Surrender to the vulnerable

11 04 2009

The garden each night now is splashed with moonlight and when I go out and stnd there the scent of the moonflower, Datura or Bruggmansia, makes me dizzy.

A friend is sending me a copy of the newly published Letters of Samuel Beckett and I am longing to read Beckett again, that austere bracing truthfulness. I often think of him as a young man, gaunt and directionless, always an exile, only able to express himself in laguages other than English — going to see another young ’shellshocked’ exile, Wilfred Bion at the Tavistock in London. Before the square was bombed in World War II. And Bion somehow helped Beckett to accept his innermost dread and irrational fears, Bion who wrote in his memoirs: ‘I died in 1918′. With Bion’s help, Beckett  in turn was able to write of the mother who appalled and paralysed him: ‘Her devouring love has made me what I am.’

 

This is not misogyny and only in part to do with that real historical mother: it is a statement about the internalised figures and projective identifications that haunt and obsess us. The snake-locked Medusa, the blinded Oedipus, the chained Prometheus who has his liver pecked out on the rock, interminable torture. Internalised images of parental monsters and siblings and ingrate children. The stuff of nightmare.
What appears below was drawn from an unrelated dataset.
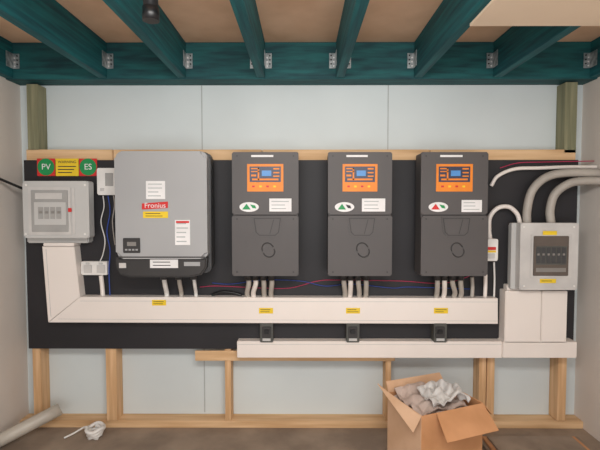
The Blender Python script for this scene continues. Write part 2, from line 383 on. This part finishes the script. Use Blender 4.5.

These days I battle to sleep and I have always slept so easily, rolling over and closing my eyes, tumbling at once into oblivion. Now I lie awake and dry-eyed, staring up at the old dark beams of the ceiling high above me, listening to frogs and night birds in the garden. A time of reckoning perhaps, these hours of living with the old ogres of dreams past. But it is also curiously a rich and fruitful time: stories spill from my fingertips all day long, scenes and dialogue and entire fictional lives unfolding as if by themselves. The Unconscious is a richly upturned earth, a flowering graveyard within.

 

And the more I surrender to unknowing, and to the recognition of archetypes and scenes from a masque performed by caped players, the more fertile the imagination becomes. But too overwhelming — I need to ground more firmly and steadily.

 

So I am wondering if I should do another vipassana retreat again.

 

That last retreat was an agony of discomfort and boredom but I had to confront my own resentment and disappointment and insufficiency at a depth unreachable to me in my daily life. I came back honed as a shining blade. So perhaps the surrender to sitting practice in a small zendo hall on the bleached and burning veld is in order. Sleeping on a slatted bed with only a blanket, cold and infrequent showers, unbroken silence and bowls of watery split-pea gruel twice a day — well, not even that – may result in deeper transformation.

The prospect dismays and entices. O paradox!